Retype the whole listing, please, keeping every line exact and dropping the pictures.

DATA BLOCK:
◇ ◇ ◇ ◇ ◇

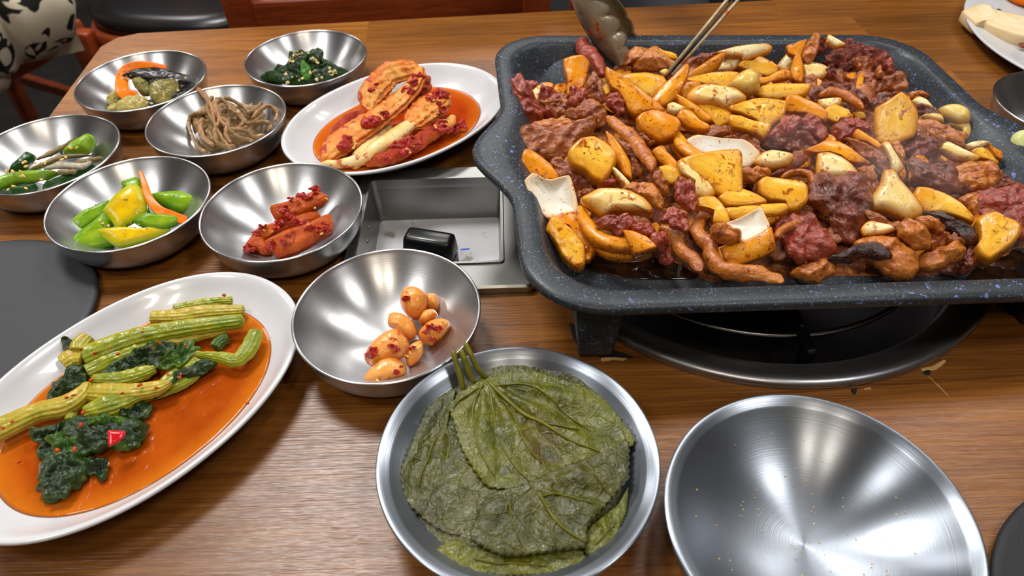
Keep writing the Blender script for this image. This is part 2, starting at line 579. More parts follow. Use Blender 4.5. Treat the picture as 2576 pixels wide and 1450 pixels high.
# ------------------------------------------------------------------ dining table
BC = (17.8, 43.0)                # burner centre
TA = math.radians(3.0)           # the table is turned a little
TC = Vector((-43.6, 77.1, 0))    # its far left corner
tx = Vector((math.cos(TA), math.sin(TA), 0)); ty = Vector((math.sin(TA), -math.cos(TA), 0))
TW, TD = 128.0, 82.0
def tp(a, b, z=0.0): return TC + tx * a + ty * b + Vector((0, 0, z))
table = empty('dining_table', tp(TW / 2, TD / 2, -ZT), 'brown wood-stave restaurant table carrying all the dishes and the grill pan', 'table')
cuts = []
def cutter(g):
    o = mesh('cut_helper', g[0], g[1], M['black'], smooth=False); cuts.append(o); return o
cyl = cutter(lathe_g([(0, -6), (15.6, -6), (15.6, 3), (0, 3)], (BC[0], BC[1], 0), 96))
rec = cutter(box_g((-5.8, 42.0, 0), (10.6, 10.4, 12)))
bpy.context.view_layer.update()
rows = 15
bw = TD / rows
rng = random.Random(3)
def board(a0, a1, b0, b1):
    ch = 2.4
    pts = [(a0, b0), (a1, b0), (a1, b1), (a0, b1)]
    if a0 < .01 and b0 < .01: pts = [(0, ch * 1.2), (ch * .45, ch * .35), (ch * 1.3, 0), (a1, 0), (a1, b1), (0, b1)]
    k = len(pts)
    V = [tp(a, b, 0) for a, b in pts] + [tp(a, b, -2.6) for a, b in pts]
    F = [tuple(range(k - 1, -1, -1)), tuple(range(k, 2 * k))] + [(i, (i + 1) % k, k + (i + 1) % k, k + i) for i in range(k)]
    o = mesh('board', V, F, M['wood'], table, smooth=False, origin=tp((a0 + a1) / 2, (b0 + b1) / 2, -2.6))
    o.rotation_euler = (0, 0, 0)
    xs = [p.x for p in V]; ys = [p.y for p in V]
    bpy.context.view_layer.update()
    for c, (x0, x1, y0, y1) in ((cyl, (2.2, 33.4, 27.4, 58.6)), (rec, (-11.1, -.5, 36.8, 47.2))):
        if max(xs) > x0 and min(xs) < x1 and max(ys) > y0 and min(ys) < y1:
            md = o.modifiers.new('cut', 'BOOLEAN'); md.object = c; md.operation = 'DIFFERENCE'; md.solver = 'EXACT'
    if o.modifiers:
        dg = bpy.context.evaluated_depsgraph_get()
        nm = bpy.data.meshes.new_from_object(o.evaluated_get(dg))
        o.modifiers.clear(); o.data = nm
        if not nm.polygons: bpy.data.objects.remove(o); return
        bm = bmesh.new(); bm.from_mesh(nm); bm.verts.ensure_lookup_table()
        seen = set(); isl = []
        for v0 in bm.verts:
            if v0.index in seen: continue
            st = [v0]; seen.add(v0.index); grp = []
            while st:
                q = st.pop(); grp.append(q.index)
                for e in q.link_edges:
                    w2 = e.other_vert(q)
                    if w2.index not in seen: seen.add(w2.index); st.append(w2)
            isl.append(set(grp))
        bm.free()
        if len(isl) > 1:
            for k, g in enumerate(isl):
                b2 = bmesh.new(); b2.from_mesh(nm)
                bmesh.ops.delete(b2, geom=[q for q in b2.verts if q.index not in g], context='VERTS')
                m2 = bpy.data.meshes.new('board'); b2.to_mesh(m2); b2.free(); m2.materials.append(M['wood'])
                if k == 0: first_m = m2
                else:
                    c2 = o.copy(); c2.data = m2; COL.objects.link(c2); c2.parent = table; c2.matrix_parent_inverse = o.matrix_parent_inverse
            o.data = first_m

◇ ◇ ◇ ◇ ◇

FULL OUTPUT:
Keep writing the Blender script for this image. This is part 2, starting at line 579. More parts follow. Use Blender 4.5. Treat the picture as 2576 pixels wide and 1450 pixels high.
# ------------------------------------------------------------------ dining table
BC = (17.8, 43.0)                # burner centre
TA = math.radians(3.0)           # the table is turned a little
TC = Vector((-43.6, 77.1, 0))    # its far left corner
tx = Vector((math.cos(TA), math.sin(TA), 0)); ty = Vector((math.sin(TA), -math.cos(TA), 0))
TW, TD = 128.0, 82.0
def tp(a, b, z=0.0): return TC + tx * a + ty * b + Vector((0, 0, z))
table = empty('dining_table', tp(TW / 2, TD / 2, -ZT), 'brown wood-stave restaurant table carrying all the dishes and the grill pan', 'table')
cuts = []
def cutter(g):
    o = mesh('cut_helper', g[0], g[1], M['black'], smooth=False); cuts.append(o); return o
cyl = cutter(lathe_g([(0, -6), (15.6, -6), (15.6, 3), (0, 3)], (BC[0], BC[1], 0), 96))
rec = cutter(box_g((-5.8, 42.0, 0), (10.6, 10.4, 12)))
bpy.context.view_layer.update()
rows = 15
bw = TD / rows
rng = random.Random(3)
def board(a0, a1, b0, b1):
    ch = 2.4
    pts = [(a0, b0), (a1, b0), (a1, b1), (a0, b1)]
    if a0 < .01 and b0 < .01: pts = [(0, ch * 1.2), (ch * .45, ch * .35), (ch * 1.3, 0), (a1, 0), (a1, b1), (0, b1)]
    k = len(pts)
    V = [tp(a, b, 0) for a, b in pts] + [tp(a, b, -2.6) for a, b in pts]
    F = [tuple(range(k - 1, -1, -1)), tuple(range(k, 2 * k))] + [(i, (i + 1) % k, k + (i + 1) % k, k + i) for i in range(k)]
    o = mesh('board', V, F, M['wood'], table, smooth=False, origin=tp((a0 + a1) / 2, (b0 + b1) / 2, -2.6))
    o.rotation_euler = (0, 0, 0)
    xs = [p.x for p in V]; ys = [p.y for p in V]
    bpy.context.view_layer.update()
    for c, (x0, x1, y0, y1) in ((cyl, (2.2, 33.4, 27.4, 58.6)), (rec, (-11.1, -.5, 36.8, 47.2))):
        if max(xs) > x0 and min(xs) < x1 and max(ys) > y0 and min(ys) < y1:
            md = o.modifiers.new('cut', 'BOOLEAN'); md.object = c; md.operation = 'DIFFERENCE'; md.solver = 'EXACT'
    if o.modifiers:
        dg = bpy.context.evaluated_depsgraph_get()
        nm = bpy.data.meshes.new_from_object(o.evaluated_get(dg))
        o.modifiers.clear(); o.data = nm
        if not nm.polygons: bpy.data.objects.remove(o); return
        bm = bmesh.new(); bm.from_mesh(nm); bm.verts.ensure_lookup_table()
        seen = set(); isl = []
        for v0 in bm.verts:
            if v0.index in seen: continue
            st = [v0]; seen.add(v0.index); grp = []
            while st:
                q = st.pop(); grp.append(q.index)
                for e in q.link_edges:
                    w2 = e.other_vert(q)
                    if w2.index not in seen: seen.add(w2.index); st.append(w2)
            isl.append(set(grp))
        bm.free()
        if len(isl) > 1:
            for k, g in enumerate(isl):
                b2 = bmesh.new(); b2.from_mesh(nm)
                bmesh.ops.delete(b2, geom=[q for q in b2.verts if q.index not in g], context='VERTS')
                m2 = bpy.data.meshes.new('board'); b2.to_mesh(m2); b2.free(); m2.materials.append(M['wood'])
                if k == 0: first_m = m2
                else:
                    c2 = o.copy(); c2.data = m2; COL.objects.link(c2); c2.parent = table; c2.matrix_parent_inverse = o.matrix_parent_inverse
            o.data = first_m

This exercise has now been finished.